The Mysterious Stranger and Other Stories by Mark Twain

“The Mysterious Stranger,” closer in size to a novella, takes up more than half of the book. It is the real gem of this collection and for me, by far, the best piece here.

“The Mysterious Stranger” is a very odd story. Satan (or, at least his minion nephew, a surrogate dark angel as presented here) is more or less the hero; humankind and religion come in for a deserved blistering drubbing for the race’s cruelty, ignorance and hypocrisy. The story takes place in Austria in 1590; it’s told from the viewpoint of a boy (actually a grown man reminiscing), who along with his friends are dazzled by and befriended by Satan; they come to realize that Satan is more an observer and agent than a purposely malicious being – sort of the way predators are in the wild. It is only man who preaches morality and in the same breath commits malicious, sadistic cruelty with relish.

Morality, ostensibly good, brings with it judgment – and from that rationalizing all manner of righteous brutality. Those with the “moral sense” (humans) are seen as less than beasts, because beasts do not judge.

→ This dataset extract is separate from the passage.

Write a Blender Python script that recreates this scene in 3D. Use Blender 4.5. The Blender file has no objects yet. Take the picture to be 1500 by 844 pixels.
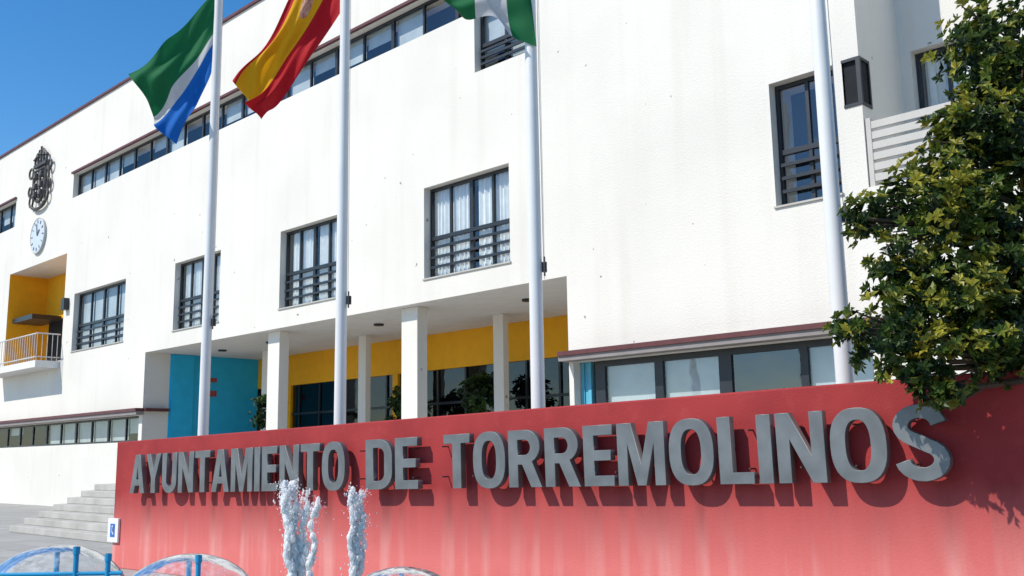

I was perplexed a bit by a writerly conundrum raised by the piece, and that’s that witchcraft is sort of mocked as bogus (and Satan, nee Twain, mocks the torturers of witches), and yet Satan is, in fact, practicing withcraft through the whole village, materializing riches and changing people’s fates. There is obviously metaphysical intervention going on, so the townspeople actually have some basis for their belief, even though they really don’t know it. Or there are those who do, but chose to deny it when money comes their way. It seems religion takes a back seat when cash enters the picture. Evil being the source matters not to those profiting.

The story has all the satirical strengths of Twain at his best, masterful storytelling chops and some truly weird and wonderful fantasy conceits — interwoven with perhaps pedantic, but very powerfully stated arguments about the pettiness of humanity.